Roman Reigns is the only one that stands out as a main event performer, unless you want to very loosely count Drew McIntyre (who crafted his current gimmick on the Indies scene and Impact Wrestling). Other than that you've got Bray Wyatt (originally packaged as Husky Harris) and that's really about it.

NXT hasn't created any new superstars that weren't already known somewhere else beforehand. Their track record is truly awful when it comes to crafting new talent. The WCW Power Plant has created more main event caliber talent than NXT has (DDP, Goldberg, Nash, The Big Show and Alex Wright...but only in my heart).

Perhaps trying to swoop up every hot Indies prospect out there and throwing them on NXT while forcing them to learn the WWE style isn't the best way to create your future. I wouldn't mind seeing NXT go back to the network to become a one-hour show again so the entire point of creating the NEXT breed of superstars can actually be fulfilled.


7. Vince McMahon needs to step down

Let's face it: Absolutely none of this list is going to happen if McMahon is still at the helm. This is a man that likely will only do what's best for business when it comes to his bottom line as opposed to what is best for fans in efforts to create a really good product.

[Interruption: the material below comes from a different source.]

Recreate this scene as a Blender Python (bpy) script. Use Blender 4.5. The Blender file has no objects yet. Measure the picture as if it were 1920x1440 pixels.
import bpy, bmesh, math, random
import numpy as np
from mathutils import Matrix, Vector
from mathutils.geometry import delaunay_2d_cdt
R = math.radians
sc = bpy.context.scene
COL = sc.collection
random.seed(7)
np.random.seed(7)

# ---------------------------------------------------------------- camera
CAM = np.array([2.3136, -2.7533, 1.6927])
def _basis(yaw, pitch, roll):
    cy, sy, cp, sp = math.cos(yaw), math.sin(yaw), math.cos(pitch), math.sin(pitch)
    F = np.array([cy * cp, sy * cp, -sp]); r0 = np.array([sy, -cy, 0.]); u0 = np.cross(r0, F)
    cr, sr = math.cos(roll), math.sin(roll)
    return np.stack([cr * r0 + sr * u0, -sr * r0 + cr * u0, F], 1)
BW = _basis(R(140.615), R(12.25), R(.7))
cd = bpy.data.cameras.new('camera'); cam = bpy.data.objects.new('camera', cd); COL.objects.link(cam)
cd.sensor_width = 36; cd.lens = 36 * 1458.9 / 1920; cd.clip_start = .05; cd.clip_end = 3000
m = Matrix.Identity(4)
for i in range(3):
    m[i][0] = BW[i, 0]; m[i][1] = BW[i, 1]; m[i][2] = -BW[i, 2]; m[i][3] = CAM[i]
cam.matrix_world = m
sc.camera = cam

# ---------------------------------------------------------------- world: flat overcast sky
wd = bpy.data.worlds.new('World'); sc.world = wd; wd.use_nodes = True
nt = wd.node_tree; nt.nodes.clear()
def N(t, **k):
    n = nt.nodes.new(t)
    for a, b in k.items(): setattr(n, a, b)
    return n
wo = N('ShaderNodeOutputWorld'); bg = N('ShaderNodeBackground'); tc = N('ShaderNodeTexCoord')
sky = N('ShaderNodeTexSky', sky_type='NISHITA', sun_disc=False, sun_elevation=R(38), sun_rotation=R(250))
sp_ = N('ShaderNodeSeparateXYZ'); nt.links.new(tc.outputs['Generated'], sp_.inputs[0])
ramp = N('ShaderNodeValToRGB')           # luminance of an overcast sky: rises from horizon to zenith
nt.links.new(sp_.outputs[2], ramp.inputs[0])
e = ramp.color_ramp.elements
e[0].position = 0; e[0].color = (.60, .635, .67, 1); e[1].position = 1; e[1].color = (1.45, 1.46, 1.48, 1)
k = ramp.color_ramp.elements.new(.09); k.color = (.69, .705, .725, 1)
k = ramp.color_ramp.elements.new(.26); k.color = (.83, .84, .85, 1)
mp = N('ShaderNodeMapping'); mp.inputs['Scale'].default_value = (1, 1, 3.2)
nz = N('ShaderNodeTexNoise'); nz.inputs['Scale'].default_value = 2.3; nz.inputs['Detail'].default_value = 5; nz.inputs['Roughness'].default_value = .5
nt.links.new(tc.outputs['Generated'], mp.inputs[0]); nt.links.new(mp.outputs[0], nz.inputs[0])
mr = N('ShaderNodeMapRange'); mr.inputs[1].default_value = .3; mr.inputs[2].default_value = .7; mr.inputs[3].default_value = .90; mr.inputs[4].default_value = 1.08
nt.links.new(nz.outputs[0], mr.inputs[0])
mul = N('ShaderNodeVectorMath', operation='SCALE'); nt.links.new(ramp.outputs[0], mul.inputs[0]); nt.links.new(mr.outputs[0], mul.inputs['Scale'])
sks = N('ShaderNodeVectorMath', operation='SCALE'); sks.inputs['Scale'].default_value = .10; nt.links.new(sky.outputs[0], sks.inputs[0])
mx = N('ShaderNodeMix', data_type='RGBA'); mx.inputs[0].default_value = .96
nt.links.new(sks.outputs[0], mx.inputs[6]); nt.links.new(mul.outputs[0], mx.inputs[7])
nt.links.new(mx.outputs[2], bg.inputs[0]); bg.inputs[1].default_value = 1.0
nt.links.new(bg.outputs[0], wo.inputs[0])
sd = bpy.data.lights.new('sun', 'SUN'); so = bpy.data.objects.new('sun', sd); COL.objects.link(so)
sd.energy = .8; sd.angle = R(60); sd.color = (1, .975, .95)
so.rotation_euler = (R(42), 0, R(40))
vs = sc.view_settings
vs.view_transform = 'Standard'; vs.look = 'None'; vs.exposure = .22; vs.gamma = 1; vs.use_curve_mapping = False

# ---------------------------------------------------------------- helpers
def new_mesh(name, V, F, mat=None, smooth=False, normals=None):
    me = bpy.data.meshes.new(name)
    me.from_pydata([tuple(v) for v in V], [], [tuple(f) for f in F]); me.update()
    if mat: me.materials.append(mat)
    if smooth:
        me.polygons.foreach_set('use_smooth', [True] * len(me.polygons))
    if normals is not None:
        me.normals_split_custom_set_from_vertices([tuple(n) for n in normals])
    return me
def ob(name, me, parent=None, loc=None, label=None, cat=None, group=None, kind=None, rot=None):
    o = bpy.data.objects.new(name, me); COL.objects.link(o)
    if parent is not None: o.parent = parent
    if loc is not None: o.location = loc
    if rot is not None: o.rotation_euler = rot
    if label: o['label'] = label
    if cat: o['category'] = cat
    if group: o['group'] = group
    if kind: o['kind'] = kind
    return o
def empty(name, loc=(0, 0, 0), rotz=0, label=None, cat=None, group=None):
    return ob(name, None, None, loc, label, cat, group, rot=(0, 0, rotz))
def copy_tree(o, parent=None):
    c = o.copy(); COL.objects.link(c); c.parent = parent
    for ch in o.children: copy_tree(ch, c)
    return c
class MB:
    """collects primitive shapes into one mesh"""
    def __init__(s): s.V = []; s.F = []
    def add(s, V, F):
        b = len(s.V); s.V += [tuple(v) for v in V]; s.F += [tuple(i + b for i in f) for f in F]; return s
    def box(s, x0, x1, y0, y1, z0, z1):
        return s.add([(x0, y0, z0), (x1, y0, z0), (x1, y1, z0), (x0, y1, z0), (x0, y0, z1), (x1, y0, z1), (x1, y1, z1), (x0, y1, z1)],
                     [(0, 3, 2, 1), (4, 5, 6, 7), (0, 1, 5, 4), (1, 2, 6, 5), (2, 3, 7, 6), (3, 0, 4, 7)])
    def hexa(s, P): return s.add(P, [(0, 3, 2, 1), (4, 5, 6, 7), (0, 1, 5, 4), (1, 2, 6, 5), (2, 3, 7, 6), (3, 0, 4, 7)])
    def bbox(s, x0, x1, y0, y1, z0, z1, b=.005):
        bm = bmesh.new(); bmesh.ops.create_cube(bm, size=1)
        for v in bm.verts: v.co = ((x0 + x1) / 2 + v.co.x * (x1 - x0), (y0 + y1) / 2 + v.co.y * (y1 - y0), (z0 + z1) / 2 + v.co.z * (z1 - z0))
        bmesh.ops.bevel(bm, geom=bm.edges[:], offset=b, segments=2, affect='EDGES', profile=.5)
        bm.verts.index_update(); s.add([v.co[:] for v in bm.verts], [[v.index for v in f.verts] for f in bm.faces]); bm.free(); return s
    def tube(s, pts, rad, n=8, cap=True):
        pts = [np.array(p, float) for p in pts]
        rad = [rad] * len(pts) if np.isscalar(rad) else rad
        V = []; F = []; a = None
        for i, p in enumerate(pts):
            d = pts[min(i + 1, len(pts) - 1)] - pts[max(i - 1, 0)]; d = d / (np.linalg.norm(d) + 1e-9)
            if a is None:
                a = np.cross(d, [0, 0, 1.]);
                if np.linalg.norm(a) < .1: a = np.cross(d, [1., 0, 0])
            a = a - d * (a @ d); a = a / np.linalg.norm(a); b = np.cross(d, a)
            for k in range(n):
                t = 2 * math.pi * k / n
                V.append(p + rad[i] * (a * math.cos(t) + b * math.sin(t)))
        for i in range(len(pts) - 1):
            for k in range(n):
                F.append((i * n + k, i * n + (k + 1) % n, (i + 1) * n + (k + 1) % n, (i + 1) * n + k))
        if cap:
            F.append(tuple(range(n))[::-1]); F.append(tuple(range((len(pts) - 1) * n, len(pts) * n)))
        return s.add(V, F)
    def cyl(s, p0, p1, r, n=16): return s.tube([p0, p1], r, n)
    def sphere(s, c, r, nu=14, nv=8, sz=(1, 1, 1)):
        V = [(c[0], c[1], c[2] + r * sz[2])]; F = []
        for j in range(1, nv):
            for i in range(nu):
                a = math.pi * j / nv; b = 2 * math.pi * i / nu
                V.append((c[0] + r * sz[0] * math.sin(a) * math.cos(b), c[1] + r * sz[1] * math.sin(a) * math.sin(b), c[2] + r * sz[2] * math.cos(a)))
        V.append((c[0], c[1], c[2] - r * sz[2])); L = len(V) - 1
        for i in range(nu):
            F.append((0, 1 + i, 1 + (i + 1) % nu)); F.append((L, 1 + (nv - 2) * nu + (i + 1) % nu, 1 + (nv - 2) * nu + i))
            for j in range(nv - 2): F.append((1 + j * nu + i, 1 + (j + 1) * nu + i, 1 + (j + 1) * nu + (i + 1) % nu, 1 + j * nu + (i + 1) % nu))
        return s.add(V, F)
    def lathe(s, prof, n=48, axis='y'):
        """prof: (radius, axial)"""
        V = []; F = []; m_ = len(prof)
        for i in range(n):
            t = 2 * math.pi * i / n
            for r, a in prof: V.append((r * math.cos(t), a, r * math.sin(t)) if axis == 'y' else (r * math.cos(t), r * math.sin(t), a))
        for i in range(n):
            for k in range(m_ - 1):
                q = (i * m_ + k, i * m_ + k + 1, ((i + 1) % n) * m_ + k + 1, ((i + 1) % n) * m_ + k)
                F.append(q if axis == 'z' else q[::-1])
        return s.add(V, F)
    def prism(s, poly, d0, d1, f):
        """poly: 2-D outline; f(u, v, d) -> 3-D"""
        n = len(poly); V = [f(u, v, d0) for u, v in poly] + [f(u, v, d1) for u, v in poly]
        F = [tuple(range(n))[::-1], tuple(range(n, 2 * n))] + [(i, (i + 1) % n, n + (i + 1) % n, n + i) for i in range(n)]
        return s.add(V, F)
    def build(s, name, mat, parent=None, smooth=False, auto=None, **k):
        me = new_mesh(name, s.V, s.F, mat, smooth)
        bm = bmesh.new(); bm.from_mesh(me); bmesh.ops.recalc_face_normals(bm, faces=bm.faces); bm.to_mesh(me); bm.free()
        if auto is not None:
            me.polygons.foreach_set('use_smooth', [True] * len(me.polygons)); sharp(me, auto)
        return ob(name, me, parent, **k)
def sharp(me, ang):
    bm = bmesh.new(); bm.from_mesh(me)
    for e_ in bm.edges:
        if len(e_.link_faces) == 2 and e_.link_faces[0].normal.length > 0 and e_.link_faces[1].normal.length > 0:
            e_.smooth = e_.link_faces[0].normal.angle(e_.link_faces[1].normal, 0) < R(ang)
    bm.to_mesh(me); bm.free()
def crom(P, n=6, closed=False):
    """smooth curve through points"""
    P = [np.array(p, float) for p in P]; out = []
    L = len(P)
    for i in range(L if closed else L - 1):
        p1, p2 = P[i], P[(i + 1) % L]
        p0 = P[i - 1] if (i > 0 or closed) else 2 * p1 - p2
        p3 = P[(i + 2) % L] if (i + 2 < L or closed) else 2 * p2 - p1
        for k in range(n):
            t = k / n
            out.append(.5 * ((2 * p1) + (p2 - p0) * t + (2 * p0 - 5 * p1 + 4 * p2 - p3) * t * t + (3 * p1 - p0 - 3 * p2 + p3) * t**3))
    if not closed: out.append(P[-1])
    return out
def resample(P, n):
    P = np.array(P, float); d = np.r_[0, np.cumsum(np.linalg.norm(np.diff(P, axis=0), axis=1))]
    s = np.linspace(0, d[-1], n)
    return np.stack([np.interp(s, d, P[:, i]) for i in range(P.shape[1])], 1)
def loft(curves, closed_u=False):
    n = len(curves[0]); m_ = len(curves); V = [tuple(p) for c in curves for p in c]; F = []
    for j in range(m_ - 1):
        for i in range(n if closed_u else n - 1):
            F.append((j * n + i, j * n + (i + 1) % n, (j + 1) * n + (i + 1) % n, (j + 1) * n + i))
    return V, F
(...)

WWE hasn't felt like "must-see TV" in many years, and that's because Vince's own stubbornness has gotten in the way of good writers and wrestlers to create wonderful moments for the product.

You have a handful, sure -- but even a moment like Kofi Kingston's Wrestlemania championship win is muddled when you realize that after decades and decades of the company's existence he was the first true black WWE champion. That, and the way he lost it to Brock Lesnar -- in a squash match.

I digress.

The point is here is that until Paul Levesque, and possibly even Gabe Sopolsky, can take over the creative direction of the entire product without having to answer to Vince, we're going to get the same old "safe" and mostly predictable product we've been accustomed to for many years now. If TLC is any testament, it's that WWE is still capable of putting on a good show -- but it comes so few and far between these days. For me to want to invest in the product again, and probably many other fans, I simply need to see more than empty promises by the McMahon family that "we'll do better" when in reality, absolutely nothing changes.